Felicidad en la era del tedio. El gran mérito de la modernidad ha sido crear una idea de felicidad ad hoc a los tiempos, en donde la técnica define buena parte de las circunstancias individuales, así como la cobertura de las necesidades personales y grupales. Durante el Renacimiento o la Revolución Industrial, la técnica fue utilizada como un instrumento del ingenio humano para engrandecerlo socialmente, a partir de herramientas que hacían más sencillo el acceso a satisfactores, hoy, si bien la tecnología tiene esa pretensión original de facilitar la vida de las personas, ahora, más que nunca, por su conducto, se ha convertido en un medio a través del cual las personas cubren menos sus necesidades y satisfacen, sin mesura, los empeños de corporaciones, empresas trasnacionales de toda índole y medios de comunicación, que han dejado en el olvido a los antes dominantes sistemas de radio y televisión, con el fin de utilizar hasta sus últimas consecuencias los medios digitales para lograr un espectro comunicativo mayor, sí, pero, también, para construir un medio eficaz para manipular conciencias, en el cual el vigilante pierde el rostro terrible que vaticinaba Orwell en su 1984 y adquiere el rostro de la persona que se observa en el espejo: el usuario de telefonía celular, el apasionado a las redes sociales, canales de streaming, o bien, el seguidor impenitente de youtubers, influencers, y personalidades de la red, que no solo erigen una nueva moral, una nueva forma de pensar (si es que lo que proponen puede llamarse pensamiento), si no, tal vez, un sustituto de la religión, en la cual los valores son el éxito efímero y la herramienta para conseguirlo: la simplificación.
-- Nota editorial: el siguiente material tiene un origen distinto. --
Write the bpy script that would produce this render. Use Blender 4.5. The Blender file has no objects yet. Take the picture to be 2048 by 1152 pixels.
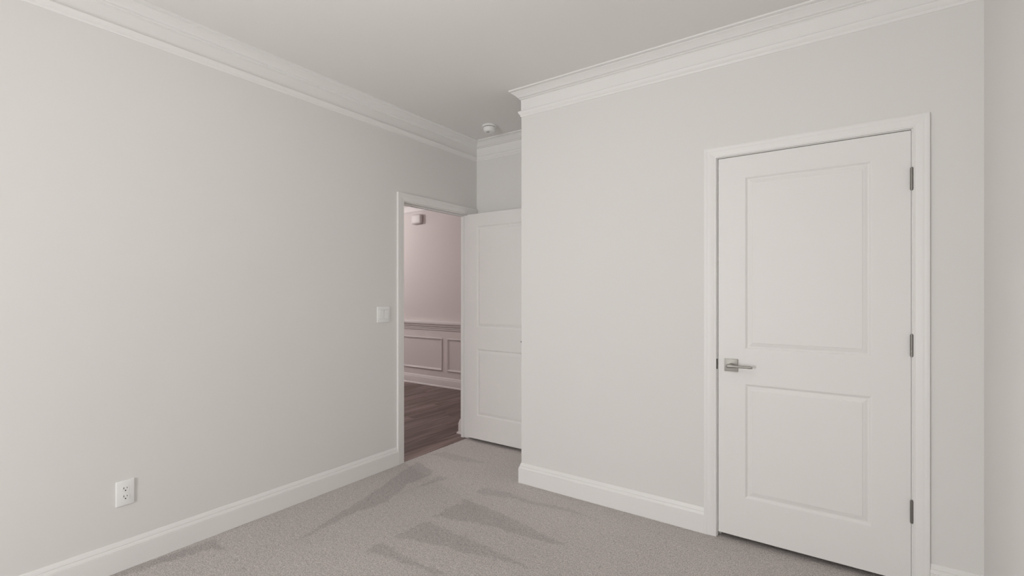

Ahora, más que nunca, las iglesias mundiales en sus diferentes tipos de fe, pierden adeptos, mientras lo que podrían llamarse gurús cibernéticos, coaches, sectas y creencias emergentes ganan seguidores, ignoro si ello tenga que ver con la simplificación de los rituales o con la adaptación social a otros valores, principios y necesidades emotivas, que han dejado de lado la antigua moralidad judeo-cristiana y las nociones de sacrificio y recompensa eterna tras su padecimiento, al dar lugar a premios inmediatos que a través de mensajes sencillos, carentes de simbolismo, o de dificultad, que revelan verdades aparentes y encaminan a la gente en sus preocupaciones inmediatas: cómo superar una ruptura amorosa, cómo conseguir pareja o hacerse un cazador infalible de mujeres u hombres, o bien, cómo alcanzar riqueza, fama y fortuna a través de cinco consejos simples.
En esa lógica de “espiritualidad”, la idea de descenso desaparece, ya no existe un propósito de buscar el fondo para luego salir en busca de la luz. La idea es no llegar al fondo de nada, no mancharse la túnica de lodo, sino mantener la blancura o la brillantez que sólo permite lo inocuo, lo no flamable, lo ingenuo, ser predecible y, en esa medida, ponerse al servicio de cualquier orden de dominación.
Alguien que niega la rebeldía también niega la crítica, pero sobre todo la autocrítica, de modo que ese lugar común –si yo cambio, todo cambia– descubre en toda su amplitud la falacia y explica que la nueva realidad más que formar hombres o mujeres delinea sombras: personajes sin rostro, ingenuos, que se hacen el sepuku con un teléfono celular, porque el medio ha sido tan absorbente que su pereza es tal que negarán la posibilidad de encontrar un sable para provocarse una herida mortal y ante la negación de la vida y la muerte: el vacío.